After actually reading a lot of the paper, the conclusions of commenting programmers is raw ignorance. It appears some of them read the introduction (abstract) and thought they "knew" what the article was about. If one reads it, one discovers that the goal of the work is to provide a means of doing several interesting tasks (that I'd like to see done in Eiffel and placed into the IDE):
1. Code search: In my universe, is there any code that ________? -- some form of "wheat-keyword" query that can be quickly matched against a database held as metadata about the code universe.
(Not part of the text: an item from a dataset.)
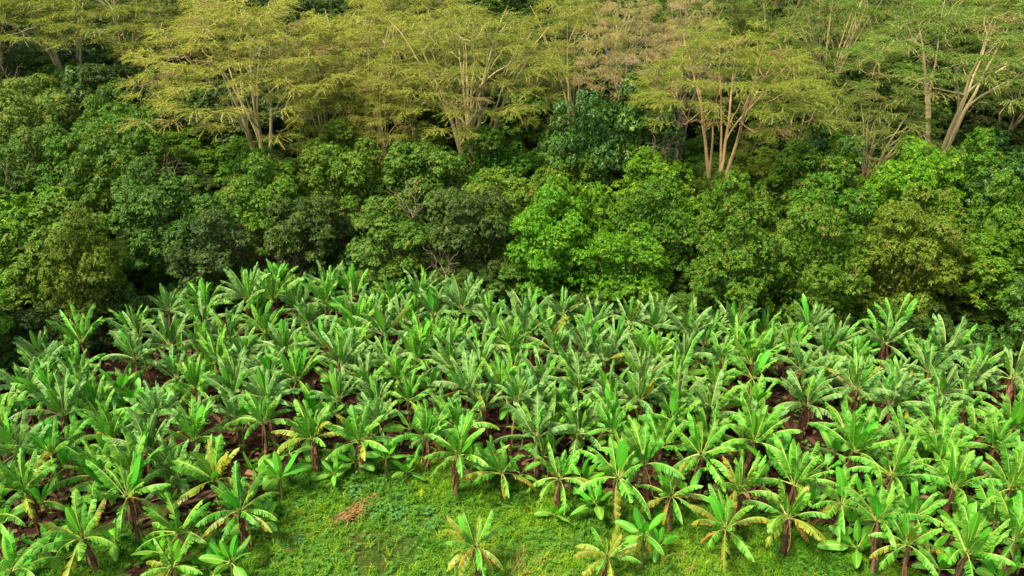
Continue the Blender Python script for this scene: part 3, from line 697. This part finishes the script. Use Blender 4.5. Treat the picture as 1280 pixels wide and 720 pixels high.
bspec = [  # seed, R, z0, z1, leafL, leafW, dens
    (301, 3.3, .6, 8.4, .30, .052, 1.0), (302, 3.0, .5, 8.0, .28, .050, 1.0), (303, 3.6, .9, 8.8, .32, .056, .95), (304, 2.7, .5, 7.6, .27, .050, 1.0),
    (305, 3.4, .6, 8.2, .30, .055, 1.0), (306, 3.1, .8, 8.6, .34, .060, .9), (307, 3.8, .7, 8.0, .26, .048, 1.05)]
CROWN = {}
for i, (sd_, R, z0, z1, lL, lW, dn) in enumerate(bspec):
    S, lobes = broad_crown(sd_, R, z0, z1, lL, lW, dn); T = broad_trunk(sd_, R, z0, z1, lobes)
    BL.append((S, T.mesh('trunk', [M['bark_brown']], True), R, z1))
def crown_mesh(i, kind):
    if (i, kind) not in CROWN: CROWN[(i, kind)] = BL[i][0].mesh('crown', [G[kind]])
    return CROWN[(i, kind)]
TR = random.Random(5); TREES = []
def broadleaf(x, y, H, R, kind, i=None, label=None):
    i = TR.randrange(len(BL)) if i is None else i
    root = bpy.data.objects.new('broadleaf_tree', None); link(root); root.location = (x, y, gz(x, y) - .03)
    root.rotation_euler.z = TR.random() * 6.28
    c = bpy.data.objects.new('crown', crown_mesh(i, kind)); link(c, root)
    t = bpy.data.objects.new('trunk', BL[i][1]); link(t, root)
    s = (R / BL[i][2], R / BL[i][2] * TR.uniform(.9, 1.1), H / BL[i][3]); c.scale = s; t.scale = s
    TREES.append(dict(o=root, x=x, y=y, H=H, kind=kind, label=label)); return root

# which kind of foliage shows where in the canopy (picture position of a crown's upper part)
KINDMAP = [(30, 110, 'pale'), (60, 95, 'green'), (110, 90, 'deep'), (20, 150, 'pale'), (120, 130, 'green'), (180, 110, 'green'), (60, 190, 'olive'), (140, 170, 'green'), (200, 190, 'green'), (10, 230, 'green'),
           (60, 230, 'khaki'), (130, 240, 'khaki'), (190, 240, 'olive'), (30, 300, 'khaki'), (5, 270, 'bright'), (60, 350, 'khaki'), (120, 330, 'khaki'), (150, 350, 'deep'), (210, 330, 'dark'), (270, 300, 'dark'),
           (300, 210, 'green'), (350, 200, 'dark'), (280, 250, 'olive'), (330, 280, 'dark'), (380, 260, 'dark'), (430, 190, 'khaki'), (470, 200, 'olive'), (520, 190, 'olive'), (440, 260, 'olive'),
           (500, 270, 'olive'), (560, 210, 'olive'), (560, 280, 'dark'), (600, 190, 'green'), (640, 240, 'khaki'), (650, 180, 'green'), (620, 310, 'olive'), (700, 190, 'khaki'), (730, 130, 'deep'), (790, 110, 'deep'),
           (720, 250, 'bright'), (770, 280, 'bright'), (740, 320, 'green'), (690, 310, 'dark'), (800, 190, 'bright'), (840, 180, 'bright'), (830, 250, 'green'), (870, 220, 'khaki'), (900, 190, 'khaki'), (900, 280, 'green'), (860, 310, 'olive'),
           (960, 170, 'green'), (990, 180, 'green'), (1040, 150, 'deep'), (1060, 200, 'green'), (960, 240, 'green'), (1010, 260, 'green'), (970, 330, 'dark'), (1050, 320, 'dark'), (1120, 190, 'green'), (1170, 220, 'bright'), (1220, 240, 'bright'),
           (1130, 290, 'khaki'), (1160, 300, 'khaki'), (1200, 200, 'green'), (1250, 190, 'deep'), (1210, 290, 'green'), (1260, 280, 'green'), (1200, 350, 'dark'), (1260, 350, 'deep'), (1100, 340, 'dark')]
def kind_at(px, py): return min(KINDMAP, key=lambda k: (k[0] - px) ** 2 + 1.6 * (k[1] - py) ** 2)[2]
SKYLINE = [(-200, 105), (0, 72), (60, 68), (110, 55), (150, 72), (200, 115), (240, 148), (330, 160), (380, 145), (420, 142), (500, 146), (600, 134), (660, 120), (700, 125), (860, 138), (885, 196), (930, 212), (950, 165),
           (1050, 135), (1100, 150), (1200, 146), (1280, 160), (1500, 175)]
def cap_height(x, y, H):
    for _ in range(30):
        px, py, _f = proj(x, y, H)
        if py >= np.interp(px, [a for a, _ in SKYLINE], [b for _, b in SKYLINE]) + TR.uniform(-4, 14): break
        H -= .25
    return H
for r_ in range(12):
    x = -56.0 + (r_ % 2) * 2.4
    while x < 58:
        x += TR.uniform(5.0, 6.4)
        y = forest_y(x) + 3.6 + r_ * 5.2 + TR.gauss(0, .9)
        px0 = proj(x, y, 8)[0]
        lim = 61 if px0 > 190 else (92 if px0 < 120 else 74)
        if y > lim: continue
        if px0 < -140 or px0 > 1420: continue
        H = cap_height(x, y, TR.uniform(7.2, 9.8) + min(r_, 3) * .5)
        px, py, _ = proj(x, y, H * .8)
        # keep the canopy line where the picture has it
        R = TR.uniform(2.7, 4.0)
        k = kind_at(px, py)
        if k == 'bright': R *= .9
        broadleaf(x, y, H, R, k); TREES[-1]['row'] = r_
print('broadleaf', len(TREES))
# the taller glossy trees rising from the canopy at the centre
for (px, top, y, R, kd, lab) in [(800, 92, 62, 4.2, 'deep', 'tall glossy dark green tree rising above the canopy right of the centre'), (730, 112, 60, 3.4, 'deep', 'glossy green tree tucked against the left side of the tall dark one'), (1040, 142, 60, 3.2, 'deep', 'round glossy green tree between the open fever tree and the low green one')]:
    x = ray(px, top)[0] * y / ray(px, top)[1]; broadleaf(x, y, height_for(y, top), R, kd); TREES[-1]['tall'] = lab
# dark forest behind the fever trees
for r_ in range(7):
    x = -70.0 - 14 * max(0, r_ - 2)
    while x < 72 + 14 * max(0, r_ - 2):
        x += TR.uniform(6, 8) + 1.5 * (r_ > 3); y = 80 + r_ * 9 + TR.gauss(0, 1.5)
        px0 = proj(x, y, 8)[0]
        if px0 < -90 or px0 > 1370 or (px0 < 130 and y < 90): continue
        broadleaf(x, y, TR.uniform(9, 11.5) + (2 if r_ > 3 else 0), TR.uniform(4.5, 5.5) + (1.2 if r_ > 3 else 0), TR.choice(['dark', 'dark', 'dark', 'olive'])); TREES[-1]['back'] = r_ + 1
# low bushes along the edge of the forest
x = -34.0
while x < 36:
    x += TR.uniform(1.45, 2.3); y = forest_y(x) + TR.uniform(1.2, 3.6)
    if not -60 < proj(x, y, 1)[0] < 1340: continue
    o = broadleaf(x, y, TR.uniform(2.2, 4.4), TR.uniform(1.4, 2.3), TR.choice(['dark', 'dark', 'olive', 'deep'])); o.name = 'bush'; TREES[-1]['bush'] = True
# low shrubs under them
BARE_MESH = []
for sd_ in range(3):
    rg = np.random.RandomState(900 + sd_); S = Quads()
    for k in range(5):
        a = rg.rand() * 6.28; p = np.cumsum(np.concatenate([[[0, 0, 0]], unit(np.array([math.cos(a) * .6, math.sin(a) * .6, .9]) + rg.normal(0, .25, (6, 3))) * .38]), 0)
        S.add(tube_quads(p, np.linspace(.045, .010, 7), 5))
        for j in range(2, 7):
            q = np.cumsum(np.concatenate([[p[j]], unit(rg.normal(0, .6, 3) + [math.cos(a) * .5, math.sin(a) * .5, .6] + rg.normal(0, .2, (4, 3))) * .22]), 0)
            S.add(tube_quads(q, np.linspace(.025, .008, 5), 4))
    BARE_MESH.append(S.mesh('bare_branch', [M['bark_brown']]))
for tr in TREES:
    if tr['kind'] in ('khaki', 'pale', 'bright', 'olive') and TR.random() < .28 and not tr.get('shrub'):
        o = bpy.data.objects.new('bare_branch', TR.choice(BARE_MESH)); link(o, tr['o'])
        a = TR.random() * 6.28; o.location = (math.cos(a) * 1.5, math.sin(a) * 1.5, tr['H'] * .80); o.rotation_euler.z = TR.random() * 6; tr['bare'] = True
SHRUBS = []
for k in range(130):
    x = TR.uniform(-40, 50); y = TR.uniform(62, 78); px0 = proj(x, y, 2)[0]
    if px0 < 200 or px0 > 1380 or any((x - a) ** 2 + (y - b) ** 2 < 13 for a, b in SHRUBS): continue
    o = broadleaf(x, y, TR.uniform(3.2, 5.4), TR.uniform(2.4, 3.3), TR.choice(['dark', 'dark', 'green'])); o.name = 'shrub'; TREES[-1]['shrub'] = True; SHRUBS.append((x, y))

# ---------------------------------------------------------------- fever trees (flat topped acacias)
def fever_tree(seed, H, R, stems, pads, z_lo=.5, leaf_dens=1.0, lean=0.5):
    rng = np.random.RandomState(seed); T = Quads(); S = Quads()
    nodes_ = []                                  # candidate branching points (pos, radius)
    for k in range(stems):
        az = 6.28 * k / stems + rng.normal(0, .35); out = R * rng.uniform(.28, .62) * (0.35 if k == 0 else 1)
        ztop = H * rng.uniform(.80, .93)
        t = np.linspace(0, 1, 12)
        hor = out * (t ** 1.7); wob = np.cumsum(rng.normal(0, .10 if stems > 4 else .19, (12, 2)), 0) * t[:, None]
        b0 = np.array([math.cos(az), math.sin(az)]) * .22
        pts = np.stack([b0[0] + math.cos(az) * hor + wob[:, 0], b0[1] + math.sin(az) * hor + wob[:, 1], -.2 + t * (ztop + .2)], 1)
        rr = np.interp(t, [0, .1, .5, 1], [.38, .30, .17, .03])
        T.add(tube_quads(pts, rr, 8))
        for j in range(3, 12): nodes_.append((pts[j], rr[j]))
        # one big fork
        for f in range(2 if stems > 3 else 3):
            j = rng.randint(4, 8); a2 = az + rng.normal(0, 1.0); t2 = np.linspace(0, 1, 9); L2 = R * rng.uniform(.3, .75)
            p2 = pts[j] + np.stack([math.cos(a2) * L2 * t2 ** 1.25, math.sin(a2) * L2 * t2 ** 1.25, (H * (.90 - .14 * f) - pts[j][2]) * t2 ** .9], 1) + np.cumsum(rng.normal(0, .12, (9, 3)), 0) * t2[:, None]
            r2 = np.linspace(rr[j] * .7, .03, 9); T.add(tube_quads(p2, r2, 6))
            for q in range(2, 9): nodes_.append((p2[q], r2[q]))
    NP = np.array([a for a, _ in nodes_]); NR = np.array([b for _, b in nodes_])
    # foliage pads on an umbrella-shaped shell, in layers
    cent = []; tries = 0
    while len(cent) < pads and tries < 6000:
        tries += 1
        rr = R * math.sqrt(rng.rand()); a = rng.rand() * 6.28
        u = rr / R
        ztop = H * (1 - .30 * u ** 2.2)
        if u > .6: z = ztop - H * rng.rand() ** 1.3 * (.30 if z_lo < .6 else .12)
        else: z = ztop - H * (.12 * rng.rand() if rng.rand() < .75 else .4 * rng.rand())
        z = round(z / 1.25) * 1.25 + rng.normal(0, .16) - .05 * rr
        if z < H * z_lo: continue
        c = np.array([rr * math.cos(a), rr * math.sin(a), z])
        if all(np.linalg.norm((c - c2) * [1, 1, 2.2]) > 1.35 for c2 in cent): cent.append(c)
    cent.sort(key=lambda c: float(np.min(np.linalg.norm(c - NP, axis=1))))
    for c in cent:
        d = c - NP; hz = np.linalg.norm(d[:, :2], axis=1); cost = np.linalg.norm(d, axis=1) + np.clip(.55 * hz - d[:, 2], 0, 9) * 1.2 + np.where(d[:, 2] > 2.2 * hz + 1.5, 1.5, 0)
        j = int(np.argmin(cost)); a = NP[j]
        out = unit(np.array([c[0], c[1], 0]) + rng.normal(0, .6, 3) * [1, 1, 0])
        mid = a * .35 + c * .65 + np.array([0, 0, -.10 * np.linalg.norm(c - a)]) + rng.normal(0, .3, 3)
        t = np.linspace(0, 1, 7)[:, None]
        pts = a * (1 - t) ** 2 + 2 * mid * t * (1 - t) + c * t ** 2 + rng.normal(0, .04, (7, 3))
        r0 = min(NR[j] * .75, .075); T.add(tube_quads(pts, np.linspace(r0, .02, 7), 5))
        NP = np.concatenate([NP, pts[2:6]]); NR = np.concatenate([NR, np.linspace(r0, .02, 7)[2:6]])
        # fan of twigs
        ntw = int(30 * leaf_dens * rng.uniform(.6, 1.15)); pr = rng.uniform(1.2, 2.3)
        th = math.atan2(out[1], out[0]) + rng.uniform(-1.9, 1.9, ntw) * rng.uniform(.5, 1, ntw)
        ln = pr * rng.uniform(.55, 1.15, ntw); rise = rng.uniform(-.05, .30, ntw); sag = rng.uniform(.05, .25, ntw)
        hd = np.stack([np.cos(th), np.sin(th), np.zeros(ntw)], 1)
        st = c + rng.normal(0, .25, (ntw, 3)) * [1, 1, .3]
        tt = np.linspace(0, 1, 5)
        bend = np.stack([-hd[:, 1], hd[:, 0], hd[:, 2]], 1) * rng.normal(0, .22, (ntw, 1))
        P = st[:, None] + hd[:, None] * (ln[:, None] * tt)[..., None] + bend[:, None] * (tt ** 2)[None, :, None] + np.array([0, 0, 1]) * (rise[:, None] * tt - sag[:, None] * tt ** 2.5)[..., None] * ln[:, None, None]
        sv = unit(np.cross(hd, [0, 0, 1.0])) * .014
        q = np.stack([P[:, :-1] - sv[:, None], P[:, :-1] + sv[:, None], P[:, 1:] + sv[:, None], P[:, 1:] - sv[:, None]], 2).reshape(-1, 4, 3)
        S.add(q, var=.6, mi=1)
        K = int(22 * leaf_dens)
        tl = rng.rand(ntw, K) ** .8; i0 = np.minimum((tl * 4).astype(int), 3); f = tl * 4 - i0
        ar = np.arange(ntw)[:, None]
        pos = P[ar, i0] * (1 - f[..., None]) + P[ar, i0 + 1] * f[..., None] + rng.normal(0, .07, (ntw, K, 3)) * [1, 1, .4]
        sg = rng.choice([-1, 1], (ntw, K)) * rng.uniform(.12, .8, (ntw, K)); a2 = th[:, None] + sg
        d = np.stack([np.cos(a2), np.sin(a2), rng.normal(.05, .25, (ntw, K))], -1); l = rng.uniform(.10, .24, (ntw, K, 1))
        s_ = np.stack([-np.sin(a2), np.cos(a2), rng.normal(0, .5, (ntw, K))], -1) * .022
        e = pos + d * l; m_ = pos + d * l * .5
        q = np.stack([pos, m_ + s_, e, m_ - s_], 2).reshape(-1, 4, 3)
        padv = rng.uniform(-.2, .2) if rng.rand() > .07 else 2.0
        S.add(q, var=np.clip(.5 + padv + rng.normal(0, .17, len(q)), 0, .92 if padv < 1 else 1), mi=0)
    return S, T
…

2. Code completion: As I am hand-coding my feature (not just the line or even instruction I am typing), is there some other feature that looks like what I have already typed that the remainder of that feature can be applied to the one I am typing to "auto-complete" it?
3. Code reduction: Is there a language subset, such that a reduced keyword language could be hand-coded and the "fluff" or "chaff" filler be computed rather than typed, essentially making for a smaller and more powerful programming language and paradigm (when linked to #1 and #2 above)?
These are very powerful and interesting questions. They are not implying that Java is 5% meaningful and 95% meaningless. It is simply implying a systematic means of code-reduction in an effort to make tools that do #1, #2, and/or #3 above!
Fine article and good find. Thank you for sharing!!!